◆ PROBLEM DETAILS:
Search the data below for the word "picture" and copy each line that holds it.

※

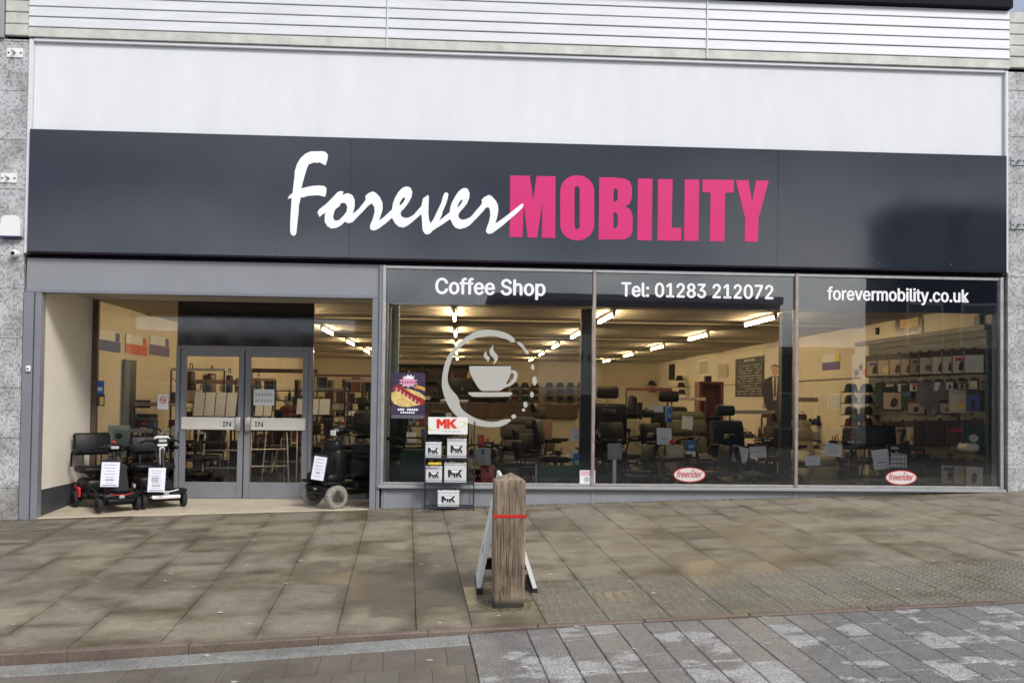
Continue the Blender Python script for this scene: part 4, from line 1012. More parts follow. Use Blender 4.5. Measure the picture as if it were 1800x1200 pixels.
# ------------------------------------------------------------------ mobility scooters
def wheel(mb_t, mb_r, x, y, z, r, w, side):
    X_ = T((x, y, z)) @ RY(90)
    mb_t.lathe([(r*.62, -w*.42), (r*.86, -w*.5), (r*.97, -w*.34), (r, 0), (r*.97, w*.34), (r*.86, w*.5), (r*.62, w*.42)], 22, X_)
    for k in range(20):
        mb_t.rbox(r*.985, 0, 0, r*.05, r*.13, w*.62, .004, X_ @ RZ(18*k+6) , 6, 4)
    mb_t.lathe([(r*.62, w*.42), (r*.60, 0), (r*.62, -w*.42)], 22, X_)
    mb_r.lathe([(.0, -w*.30), (r*.22, -w*.36), (r*.28, -w*.2), (r*.58, -w*.28), (r*.615, -w*.4), (r*.615, w*.4), (r*.58, w*.28), (r*.28, w*.2), (r*.22, w*.36), (.0, w*.30)], 18, X_)
    for k in range(5):
        a = 6.2832*k/5
        mb_r.rbox(0, 0, 0, r*.42, w*.5, w*.74, .006, X_ @ RZ(math.degrees(a)) @ T((r*.40, 0, 0)), 8, 4)
def scooter(name, label, loc, rz_, body='black', trim='black', rw=.11, fw=.10, tw=.06, tyre='rubber', rim='silver', L_=.82, wd=.46, seatz=.58, cowl=None, back=.42, headrest=False, tillerz=.86, arms=True, basket=False, group='mobility scooters', deck=False):
    t = thing(name, label, 'mobility scooter', loc, rz_, group)
    def wh(x, y, r, side):
        a, b = MB(), MB(); wheel(a, b, x, y, r, r, tw, side); o = a.build('wheel', M[tyre], t); b.build('rim', M[rim], o)
    for s in (-1, 1): wh(s*(wd/2), L_*.42, rw, s); wh(s*(wd/2-.01), -L_*.5, fw, s)
    ch = MB().rbox(0, -.02, fw+.045, wd*.62, L_*.95, .07, .03)
    for y_, r_ in ((L_*.42, rw), (-L_*.5, fw)): ch.tube([(-wd/2+.02, y_, r_), (wd/2-.02, y_, r_)], .018, 8)
    ch.build('chassis', M['black'], t)
    MB().rbox(0, -.10, fw+.085, wd*.72, L_*.5, .03, .012).build('floor_mat', M['rubber'], t)
    rc = MB().rbox(0, L_*.36, rw+.16, wd*.80, L_*.46, .24, .07); rc.rbox(0, L_*.36, rw+.05, wd*.9, L_*.36, .09, .04); rcv = rc.build('rear_cover', M[body], t)
    for s in (-1, 1): MB().rbox(s*wd*.43, L_*.40, rw+.13, .02, .16, .06, .01).build('side_trim', M[trim], rcv)
    for s in (-1, 1): MB().rbox(s*wd*.32, L_*.59, rw+.15, .10, .025, .05, .01).build('tail_light', M['redlens'], t)
    fc = MB()
    prof = [(-.10, .0), (.10, .0), (.13, .08), (.12, .20), (.07, .40), (-.0, .42), (-.07, .22), (-.115, .1)]
    if deck: prof = [(a, b*.42) for a, b in prof]
    fc.prism([(a, b) for a, b in prof], -wd*.23, wd*.23, T((0, -L_*.44, fw+.07)) @ Matrix(((0, 0, 1, 0), (1, 0, 0, 0), (0, 1, 0, 0), (0, 0, 0, 1))))
    fc.rbox(0, -L_*.52, fw+.10, wd*.92, .22, .09, .04)
    for s in (-1, 1): fc.rbox(s*wd*.43, -L_*.5, fw*2+.025, tw+.05, fw*2.0, .04, .02)
    f_ = fc.build('front_cowl', M[cowl or body], t)
    MB().rbox(0, -L_*.52-.115, fw+.10, .07, .02, .045, .01).build('headlight', M['silver'], f_)
    MB().rbox(0, -L_*.52-.10, fw+.05, wd*.7, .05, .05, .02).build('bumper', M[trim] if trim != 'red' else M['black'], t)
    MB().tube([(-wd*.30, -L_*.63, fw+.14), (-wd*.1, -L_*.645, fw+.12), (wd*.1, -L_*.645, fw+.12), (wd*.30, -L_*.63, fw+.14)], .008, 6).build('front_trim', M[trim], f_)
    tb = Vector((0, -L_*.46, fw+.38)); tt = Vector((0, -L_*.27, tillerz))
    ti = MB().tube([tb, tb.lerp(tt, .5), tt], [.034, .028, .026], 10).build('tiller', M[cowl or 'black'], t)
    MB().rbox(0, tt.y-.01, tt.z+.03, .20, .12, .085, .03, None).build('control_panel', M['black'], ti)
    cb = MB()
    for s in (-1, 1): cb.tube([(s*.06, tt.y+.02, tt.z+.02), (s*.09, tt.y-.10, tt.z-.12), (s*.05, tb.y+.02, tb.z+.06), (s*.03, tb.y+.05, tb.z-.08)], .006, 5)
    cb.tube([(-.16, tt.y+.01, tt.z+.02), (-.13, tt.y+.07, tt.z-.08), (-.02, tt.y+.0, tt.z-.15)], .005, 5)
    cb.build('cable', M['rubber'], ti)['kind'] = 'stuff'
    MB().box(-.05, .05, tt.y-.074, tt.y-.07, tt.z+.015, tt.z+.05).build('panel_label', M['inkgrey'], ti)
    MB().tube([(-.25, tt.y+.10, tt.z+.0), (-.20, tt.y+.02, tt.z+.03), (-.08, tt.y-.01, tt.z+.03), (.08, tt.y-.01, tt.z+.03), (.20, tt.y+.02, tt.z+.03), (.25, tt.y+.10, tt.z)], .014, 8).build('handlebar', M['black'], ti)
    for s in (-1, 1): MB().tube([(s*.20, tt.y-.01, tt.z+.05), (s*.21, tt.y-.03, tt.z+.15)], .006, 6).build('mirror_stalk', M['black'], ti)
    if trim == 'red': MB().rbox(.0, tt.y-.04, tt.z+.10, .05, .03, .035, .01).build('key_tag', M['red'], ti)
    sp_ = MB()
    for s in (-1, 1): sp_.tube([(s*wd*.2, L_*.18, rw+.28), (s*wd*.22, L_*.45, seatz-.06)], .012, 6).tube([(s*wd*.24, -L_*.1, fw+.10), (s*wd*.24, L_*.2, rw+.16)], .014, 6)
    sp_.build('seat_frame', M['darksteel'], t)
    MB().rbox(wd*.36, L_*.14, rw+.20, .03, .10, .03, .01).tube([(wd*.38, L_*.14, rw+.2), (wd*.44, L_*.06, rw+.27)], .008, 6).build('freewheel_lever', M['red'] if trim == 'red' else M['darksteel'], t)
    MB().tube([(0, L_*.30, rw+.26), (0, L_*.30, seatz-.03)], .03, 10).build('seat_post', M['darksteel'], t)
    sy = L_*.28
    MB().rbox(0, sy, seatz, wd*1.0, .42, .085, .04).build('seat', M['vinyl'], t)
    BX = T((0, sy+.20, seatz+.05)) @ RX(-11)
    bk = MB().rbox(0, 0, back*.5+.07, wd*.98, .085, back*.72, .042, BX).build('backrest', M['vinyl'], t)
    mb = MB()
    for s in (-1, 1): mb.tube([(s*.12, .03, -.05), (s*.12, .03, back*.5)], .012, 6, BX)
    mb.build('back_bracket', M['darksteel'], bk)
    if headrest: MB().rbox(0, -.0, back+.16, .27, .07, .13, .034, BX).build('headrest', M['vinyl'], t)
    if arms:
        for s in (-1, 1):
            a = MB().tube([(s*(wd*.5+.03), sy+.22, seatz+.03), (s*(wd*.5+.035), sy+.19, seatz+.21), (s*(wd*.5+.035), sy+.13, seatz+.24), (s*(wd*.5+.035), sy-.10, seatz+.24)], .013, 8).build('armrest', M['black'], t)
            MB().rbox(s*(wd*.5+.035), sy+.0, seatz+.258, .05, .25, .035, .016).build('arm_pad', M['vinyl'], a)
    if basket:
        b_ = MB(); by_ = -L_*.5-.08; bz_ = tillerz-.22
        for z in (0, .06, .12, .18):
            b_.tube([(-.17, by_-.11, bz_+z), (.17, by_-.11, bz_+z), (.17, by_+.1, bz_+z), (-.17, by_+.1, bz_+z), (-.17, by_-.11, bz_+z)], .004, 5)
        for k in range(8): x = -.17+k*.34/7; b_.tube([(x, by_-.11, bz_+.18), (x, by_-.11, bz_), (x, by_+.1, bz_), (x, by_+.1, bz_+.18)], .003, 5)
        b_.build('basket', M['darksteel'], t)
    return t
def card(name, label, x0, y0, x1, y1, Y, lines=7, ma='paper', tilt=0, rzz=0, group='price cards', back=False):
    p0, p1 = PY(x0, y1, Y), PY(x1, y0, Y); w, h = p1.x-p0.x, p1.z-p0.z
    t = thing(name, label, 'price card', ((p0.x+p1.x)/2, Y, p0.z), 0, group); t.rotation_euler = (R(-8), R(tilt), R(rzz))
    B(-w/2, w/2, -.002, .002, 0, h).build('sheet', M[ma], t)
    if back: B(-w/2-.01, w/2+.01, .0025, .006, 0, h+.03).build('backing_board', M['navy'], t)
    mb = MB(); rnd = random.Random(x0*7+y0)
    for k in range(lines):
        z = h*(.88-.72*k/max(1, lines-1)); ww = w*rnd.uniform(.22, .36)*(.8 if k == lines-2 else 1); hh = h*(.034 if k == lines-2 else .011)
        n_ = 5
        for j in range(n_):
            a = -ww+2*ww*j/n_; mb.box(a, a+2*ww/n_*.72, -.0032, -.002, z-hh, z+hh)
    o = mb.build('print', M['ink'], t); o['kind'] = 'stuff'
    if lines >= 7: B(-w*.40, w*.40, -.0034, -.002, h*.045, h*.075).build('foot_line', M['purple'], t)
    if lines >= 8: B(-w*.3, w*.1, -.0034, -.002, h*.40, h*.62).build('picture', M['inkgrey'], t)
    return t
p = PZ(190, 886, 0)
sc1 = scooter('mobility_scooter', 'black mobility scooter with red trim nearest the cream porch wall', (-4.66, .70, PF(-4.6, .7)+.002), 40, 'black', 'red', rw=.105, fw=.10, tw=.062, rim='whiteplastic', L_=.92, wd=.50, seatz=.50, back=.42, tillerz=.78)
MB().rbox(-.22, .50, .22, .05, .05, .13, .02).build('reflector', M['redlens'], sc1) if 0 else MB().rbox(-.235, .30, .20, .03, .12, .13, .012).build('side_reflector', M['redlens'], sc1)
card('price_card', 'white price card on the red-trimmed scooter by the porch wall', 176, 812, 209, 855, .12, back=True)
sc2 = scooter('mobility_scooter', 'black and white mobility scooter in the porch beside the door frame', (-4.10, 1.04, PF(-4, 1.0)+.002), 30, 'black', 'whiteplastic', rw=.10, fw=.10, tw=.06, L_=.88, wd=.52, seatz=.50, back=.34, tillerz=.84, arms=True, cowl=None, deck=True)
MB().rbox(0, -.44, .175, .40, .22, .075, .03).build('front_deck', M['whiteplastic'], sc2)
MB().tube([(0, -.385, .30), (0, -.315, .62)], .030, 10).build('tiller_sleeve', M['whiteplastic'], sc2) if 0 else MB().tube([(0, -.318, .56), (0, -.258, .78)], .036, 10).build('tiller_sleeve', M['whiteplastic'], sc2)
MB().prism([(-.055, 0), (.055, 0), (.10, .10), (.07, .135), (-.07, .135), (-.10, .10)], -.045, .045, T((0, -.245, .80)) @ UP).build('tiller_head', M['whiteplastic'], sc2)
card('price_card', 'white price card on the black and white scooter', 259, 822, 290, 864, .42, lines=8)
sc3 = scooter('mobility_scooter', 'large black mobility scooter with grey tyres half behind the porch post', (-1.34, .72, PF(-1.5, .6)+.002), -50, 'black', 'black', rw=.165, fw=.155, tw=.10, tyre='greytyre', rim='alu', L_=1.06, wd=.60, seatz=.64, back=.54, headrest=True, tillerz=.97)
MB().rbox(0, -.38, .52, .34, .20, .52, .08).rbox(0, -.52, .39, .56, .26, .14, .06).rbox(0, -.40, .78, .30, .16, .2, .06).build('front_shroud', M['black'], sc3)
MB().rbox(0, .30, .46, .58, .56, .30, .09).rbox(0, .02, .27, .54, .5, .12, .05).build('side_cover', M['black'], sc3)
MB().rbox(0, .30, .74, .62, .50, .14, .06).rbox(-.0, .50, 1.0, .60, .14, .46, .06).build('seat_cushion', M['vinyl'], sc3)
MB().box(-.06, .06, -.415, -.405, .93, 1.0, c=.003).build('dial_cover', M['whiteplastic'], sc3)
MB().rbox(.16, -.60, .30, .035, .03, .09, .01).build('indicator', mat('amber_lens', (.55, .22, .02), .3), sc3)
card('price_card', 'white price card on the large scooter with grey tyres', 545, 802, 570, 843, .10, lines=6, tilt=6, rzz=-18, back=True)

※

◆ RESULT OF THIS EXERCISE:
Continue the Blender Python script for this scene: part 4, from line 1012. More parts follow. Use Blender 4.5. Measure the picture as if it were 1800x1200 pixels.
    if lines >= 8: B(-w*.3, w*.1, -.0034, -.002, h*.40, h*.62).build('picture', M['inkgrey'], t)